Raymond Radiguet

Raymond Radiguet was a French novelist and poet whose two novels were noted for their explicit themes and unique style. Born on June 18, 1903, in Saint-Maur, France, he was known for his precocious talent and his relationship with the famous writer Jean Cocteau. Radiguet's best-known works include 'Le Diable au corps' (The Devil in the Flesh) (1923) and 'Le bal du Comte d'Orgel' (Count d'Orgel's Ball) (1924), both written before he died at the young age of 20 from typhoid fever. His literary contributions were significant despite his brief career, and he remains a notable figure in 20th-century French literature.


This list of books are ONLY the books that have been ranked on the lists that are aggregated on this site. This is not a comprehensive list of all books by this author.

  1. 1. Le Diable au corps

    "Le Diable au corps" is a French novel focusing on a teenage boy who engages in a passionate and scandalous affair with a woman whose husband is fighting at the front during World War I. The novel explores themes of love, betrayal, and societal norms, while highlighting the consequences of their illicit relationship, including the woman's pregnancy, the boy's expulsion from school, and the tragic death of the woman during childbirth. The story is a poignant portrayal of youthful recklessness, war's impact on society, and the destructive power of love.

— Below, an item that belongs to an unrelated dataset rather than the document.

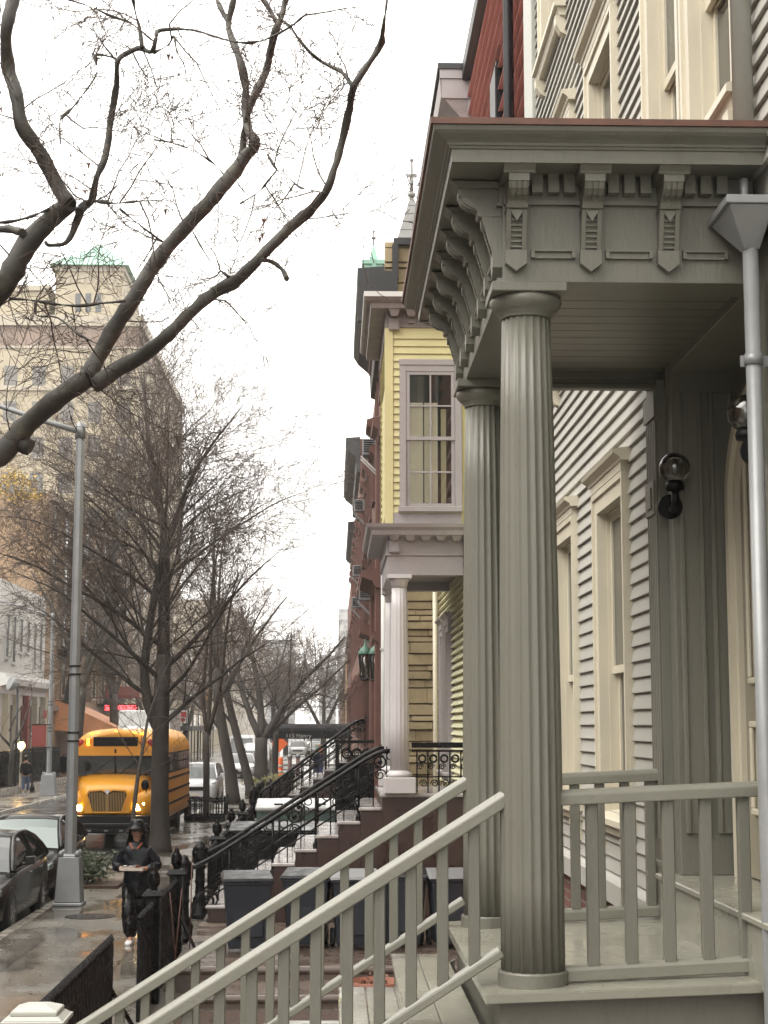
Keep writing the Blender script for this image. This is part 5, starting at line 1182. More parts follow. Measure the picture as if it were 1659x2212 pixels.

    The 1622nd Greatest Book of All Time
  2. 2. Count D'orgel's Ball

    The novel revolves around a love triangle set in post-World War I Parisian high society. It explores the complex relationships between the Count and Countess d'Orgel, who are hosting a glamorous ball, and François de Séryeuse, a young man who becomes entangled in their lives. As François becomes increasingly infatuated with the Countess, the narrative delves into themes of desire, social conventions, and the subtle dynamics of marriage and friendship. The story unfolds with an air of tragic inevitability, examining the consequences of emotional restraint and the societal pressures that dictate the characters' fates.